Metal matrix syntactic foams are promising materials with high energy absorption capability. To study the effects of matrix strength on the quasistatic compressive properties of syntactic foams using SiC hollow particles as reinforcement, matrices of Al-A206 and Mg-AZ91 were used. Because Al-A206 is a heat-treatable alloy, matrix strength can be varied by heat treatment conditions, and foams in as-cast, T4, and T7 conditions were tested in this study. It is shown that the peak strength, plateau strength, and toughness of the foams increase with increasing yield strength of the matrix and that these foams show better performance than other foams on a specific property basis.
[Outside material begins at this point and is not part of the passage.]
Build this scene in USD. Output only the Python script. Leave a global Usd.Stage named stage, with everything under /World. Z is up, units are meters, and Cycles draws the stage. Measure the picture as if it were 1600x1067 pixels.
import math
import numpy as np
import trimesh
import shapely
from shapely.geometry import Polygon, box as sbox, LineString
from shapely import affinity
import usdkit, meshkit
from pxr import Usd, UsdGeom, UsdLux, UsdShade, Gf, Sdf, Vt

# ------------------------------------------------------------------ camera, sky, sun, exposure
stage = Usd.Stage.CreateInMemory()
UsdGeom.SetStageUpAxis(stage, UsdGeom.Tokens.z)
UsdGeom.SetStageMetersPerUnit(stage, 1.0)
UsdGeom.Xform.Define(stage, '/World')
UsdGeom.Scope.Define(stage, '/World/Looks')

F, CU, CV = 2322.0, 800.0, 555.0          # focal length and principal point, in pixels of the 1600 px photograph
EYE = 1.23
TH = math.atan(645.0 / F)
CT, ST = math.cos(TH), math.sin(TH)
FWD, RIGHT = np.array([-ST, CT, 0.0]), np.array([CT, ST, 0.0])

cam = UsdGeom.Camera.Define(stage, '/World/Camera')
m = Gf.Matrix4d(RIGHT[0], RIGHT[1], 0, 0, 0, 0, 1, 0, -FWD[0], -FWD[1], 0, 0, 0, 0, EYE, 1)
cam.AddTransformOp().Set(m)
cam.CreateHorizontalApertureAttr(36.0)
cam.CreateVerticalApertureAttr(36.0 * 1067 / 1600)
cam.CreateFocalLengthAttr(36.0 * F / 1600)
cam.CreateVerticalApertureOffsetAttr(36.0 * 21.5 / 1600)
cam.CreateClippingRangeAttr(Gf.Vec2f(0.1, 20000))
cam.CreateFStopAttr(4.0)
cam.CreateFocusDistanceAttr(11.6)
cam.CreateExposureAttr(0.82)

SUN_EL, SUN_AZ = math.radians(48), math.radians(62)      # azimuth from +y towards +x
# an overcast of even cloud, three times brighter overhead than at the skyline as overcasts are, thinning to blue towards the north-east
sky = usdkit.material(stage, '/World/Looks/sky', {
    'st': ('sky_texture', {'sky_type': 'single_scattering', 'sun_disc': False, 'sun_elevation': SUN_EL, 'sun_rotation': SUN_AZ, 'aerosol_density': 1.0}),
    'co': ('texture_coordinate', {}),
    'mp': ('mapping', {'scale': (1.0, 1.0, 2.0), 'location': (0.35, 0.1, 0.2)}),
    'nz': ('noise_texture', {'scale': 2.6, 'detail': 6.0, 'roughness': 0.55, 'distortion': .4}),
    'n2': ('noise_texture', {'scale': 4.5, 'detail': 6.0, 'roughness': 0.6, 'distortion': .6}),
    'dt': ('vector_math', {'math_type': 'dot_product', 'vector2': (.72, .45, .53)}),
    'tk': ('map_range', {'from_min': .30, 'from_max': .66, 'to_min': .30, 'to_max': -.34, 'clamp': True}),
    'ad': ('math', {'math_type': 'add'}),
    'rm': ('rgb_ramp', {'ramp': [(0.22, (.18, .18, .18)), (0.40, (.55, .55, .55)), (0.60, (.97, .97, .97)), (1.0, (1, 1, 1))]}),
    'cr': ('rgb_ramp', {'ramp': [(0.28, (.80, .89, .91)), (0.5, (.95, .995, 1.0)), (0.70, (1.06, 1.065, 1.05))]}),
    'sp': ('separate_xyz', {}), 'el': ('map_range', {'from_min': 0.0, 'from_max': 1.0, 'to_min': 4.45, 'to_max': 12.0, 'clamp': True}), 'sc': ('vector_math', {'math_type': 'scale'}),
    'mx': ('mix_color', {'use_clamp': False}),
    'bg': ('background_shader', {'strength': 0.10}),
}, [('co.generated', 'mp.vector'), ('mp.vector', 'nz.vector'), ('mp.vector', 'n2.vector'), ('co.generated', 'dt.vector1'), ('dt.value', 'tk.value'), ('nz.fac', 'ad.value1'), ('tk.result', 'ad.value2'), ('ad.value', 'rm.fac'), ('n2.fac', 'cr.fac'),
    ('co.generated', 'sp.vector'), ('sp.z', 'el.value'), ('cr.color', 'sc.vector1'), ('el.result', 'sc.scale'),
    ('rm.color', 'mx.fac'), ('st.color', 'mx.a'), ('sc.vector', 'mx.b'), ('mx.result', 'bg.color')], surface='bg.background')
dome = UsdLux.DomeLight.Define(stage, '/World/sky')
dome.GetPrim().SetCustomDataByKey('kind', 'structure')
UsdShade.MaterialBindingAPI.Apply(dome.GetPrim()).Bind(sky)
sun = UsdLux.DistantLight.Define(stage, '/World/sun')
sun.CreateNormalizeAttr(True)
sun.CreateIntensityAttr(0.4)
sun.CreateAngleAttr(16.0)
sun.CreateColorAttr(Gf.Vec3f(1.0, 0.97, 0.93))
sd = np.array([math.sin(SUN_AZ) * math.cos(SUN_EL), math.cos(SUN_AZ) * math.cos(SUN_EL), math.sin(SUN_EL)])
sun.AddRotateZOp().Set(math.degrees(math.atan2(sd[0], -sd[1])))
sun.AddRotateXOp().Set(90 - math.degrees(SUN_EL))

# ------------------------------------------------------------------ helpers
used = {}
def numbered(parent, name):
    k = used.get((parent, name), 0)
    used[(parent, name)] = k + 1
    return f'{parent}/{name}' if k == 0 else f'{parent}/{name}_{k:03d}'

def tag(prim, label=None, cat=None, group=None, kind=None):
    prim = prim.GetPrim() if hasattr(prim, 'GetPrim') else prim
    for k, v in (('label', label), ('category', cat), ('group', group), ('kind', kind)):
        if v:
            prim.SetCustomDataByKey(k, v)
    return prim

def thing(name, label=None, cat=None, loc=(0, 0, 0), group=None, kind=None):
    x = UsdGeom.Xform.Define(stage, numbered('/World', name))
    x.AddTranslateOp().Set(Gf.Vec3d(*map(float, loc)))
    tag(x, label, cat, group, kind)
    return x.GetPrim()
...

High strain rate testing of the Mg-AZ91/SiC syntactic foams showed that there was little strain rate dependence of the peak stress under strain rates ranging from 10 −3 /s to 726/s.

Magnesium alloys have considerably lower density than the aluminum alloy matrices that are typically used in syntactic foams, allowing for greater specific energy absorption. Despite the potential advantages, few studies have reported the properties of magnesium alloy matrix syntactic foams. In this work, Al2O3 hollow particles of three different size ranges, 0.106–0.212 mm, 0.212–0.425 mm, and 0.425–0.500 mm were encapsulated in Mg-AZ91D by a sub-atmospheric pressure infiltration technique. It is shown that the peak strength, plateau strength and toughness of the foam increases with increasing hollow sphere wall thickness to diameter (t/D) ratio. Since t/D was found to increase with decreasing hollow sphere diameter, the foams produced with smaller spheres showed improved performance—specifically, higher energy absorption per unit weight. These foams show better performance than other metallic foams on a specific property basis.